Hurricanes not panicking after losing key players at start of free agency

Defenseman Brett Pesce and utility forward Stefan Noesen each departed for the New Jersey Devils. Forward Teuvo Teravainen, who was third on Carolina with 53 points (25 goals, 28 assists) in 76 games last season, left for the Chicago Blackhawks, and defenseman Brady Skjei landed with the Nashville Predators.

They are departures that affect every aspect of the Hurricanes’ game: offense, defense and special teams.

“It is tough to see players leave,” Tulsky said. “These are players that have been important for us on the ice and that we care for deeply off the ice. I hate to say goodbye to people that have been a big part of our organization.

“At the same time, if they have other situations that are better for them, I am happy for them. I think every single player who left we made offers to and tried to get deals done. It’s our job to figure out how to react to that and how to take steps to keep moving forward.”

Moving forward for the Hurricanes will be slow and methodical. It’s unlikely there will be knee-jerk reactions along the way.

Tulsky has been with Carolina for 10 seasons and has been an important adviser for Jim Rutherford, Ron Francis and Waddell, the three other men to occupy the GM chair since Tulsky’s arrival in 2014.

He has seen the merits of a conservative approach. He believes in it.

The Hurricanes have made the Stanley Cup Playoffs in each of the past six seasons, including two trips to the Eastern Conference Final, and have done so without many high-risk acquisitions.

“We’ve built what we feel is a sustainable path to success by avoiding the temptation to take shortcuts,” Tulsky said. “The urge to splurge on July 1 is always very high and it is often regretted.

“There are a lot of teams right now trying to figure out how to get out of contracts very similar to the ones being signed today. We want to keep getting better. We need to do that, we just need to do it in a sustainable way.”

The Hurricanes started restocking their roster with moves around the edges Monday. They did not sign a big-name player.

Carolina re-signed forward Jordan Martinook and brought in forwards William Carrier, Tyson Jost and Eric Robinson. None has a 20-goal NHL season to his name. The Hurricanes also added defensemen Shayne Gostisbehere and Sean Walker.

“Our prioritization was players who really fit,” Tulsky said. “We are looking for players who come in, can play in [coach] Rod [Brind’Amour]’s up-tempo system, can forecheck, can make plays on the cycle and can really make sure that we play the responsible, two-way, high-pressure game that the Hurricanes have come to be known for under Rod.”

Tulsky also cited the prospects in the Hurricanes system, which he called an “absolutely fantastic pipeline of talent.” He said there are young NHL players ready for bigger roles and players on the cusp of the NHL ready for added responsibility.

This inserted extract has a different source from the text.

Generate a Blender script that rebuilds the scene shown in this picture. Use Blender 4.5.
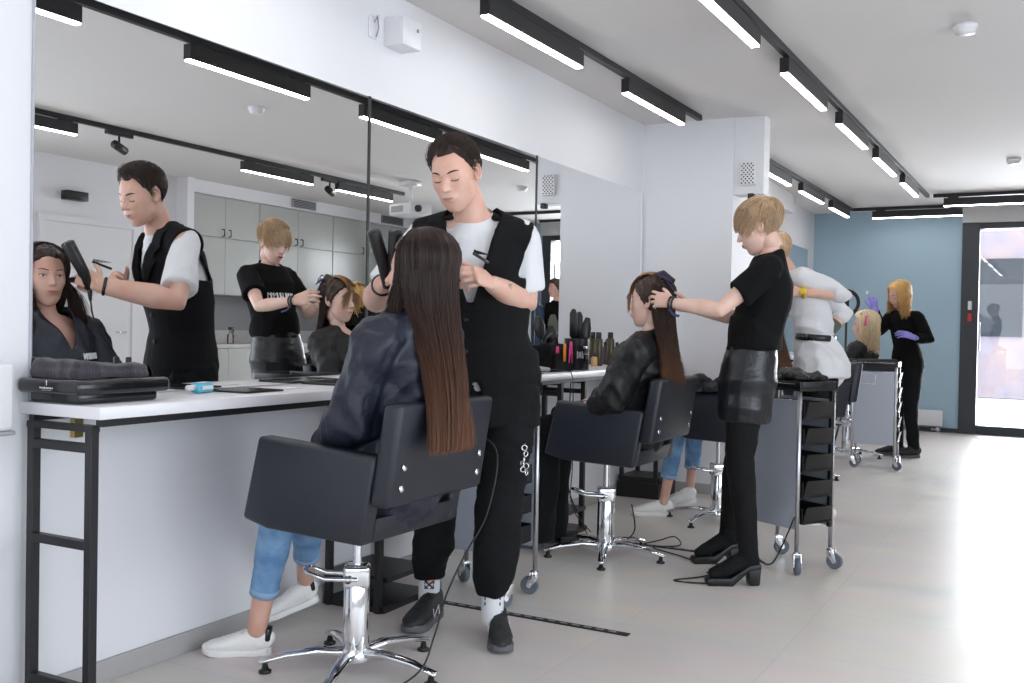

“It’s a balancing act,” he said. “It’s not a rebuild. We are not turning things over completely to the kids, but we do need to leave room for them to keep growing and assuming bigger and bigger roles.”

Now, with most of the big names and high-ticket players already signed, Carolina will look for some lower-risk options in the free agent market and will work on its restricted free agents. They could even swing a trade or two.

“We are looking for other ways to work through this,” Tulsky said. “We do need to find ways to get better without hampering or handcuffing ourselves long term.”